Jonathan Trumbull by Chauncey Ives is a seven foot marble statue commemorating an outstanding Connecticut historical figure. Trumbull (1710-1785) was a noted soldier, and statesman and figured prominently in Connecticut commerce. He was Governor of Connecticut from 1769 to 1784. Trumbull’s advocacy of independence from England and his fight for the colonial cause won him a niche in the scheme of the east façade of the Capitol celebrating the state’s history and citizens who were active in the Revolution and early Nationhood of America. The Trumbull was the first of the figure sculptures to be put in place in the Capitol’s twenty-six niches. The statue was in place by March of 1878.

Ives portrays the figure in a casual stance wearing colonial attire. The stack of books behind Trumbull and the paper he reads depict him as a learned man. However, the statue becomes a costume piece in that Ives renders the buttons and ruffles of the clothing more successfully than the proportions of the body.

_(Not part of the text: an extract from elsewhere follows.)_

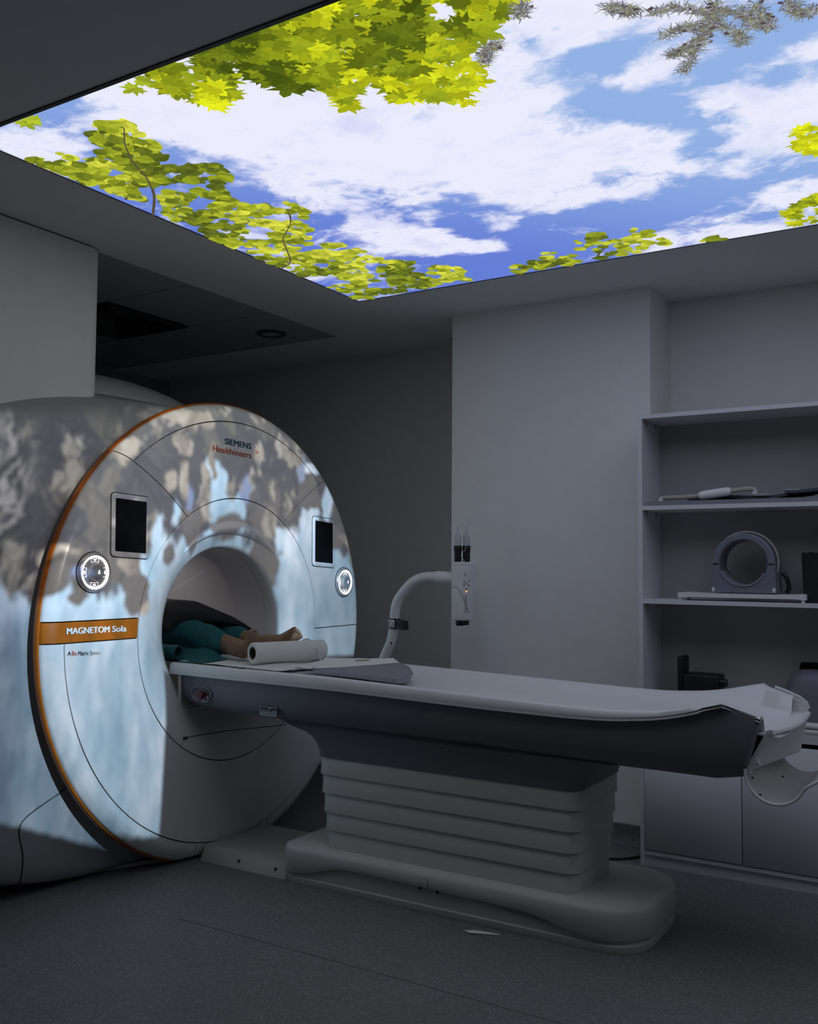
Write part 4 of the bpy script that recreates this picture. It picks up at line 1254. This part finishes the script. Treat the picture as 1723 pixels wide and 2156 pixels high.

The work is practically identical to the earlier Trumbull Ives produced in 1869 for the Statuary Hall in the National Capitol in Washington, D.C. Both versions were produced in Rome but Ives portrays the earlier Trumbull in a full length cloak. The Washington statue is about a foot taller. Both versions provide evidence of Ives’ difficultly in portraying the full figure proportionally.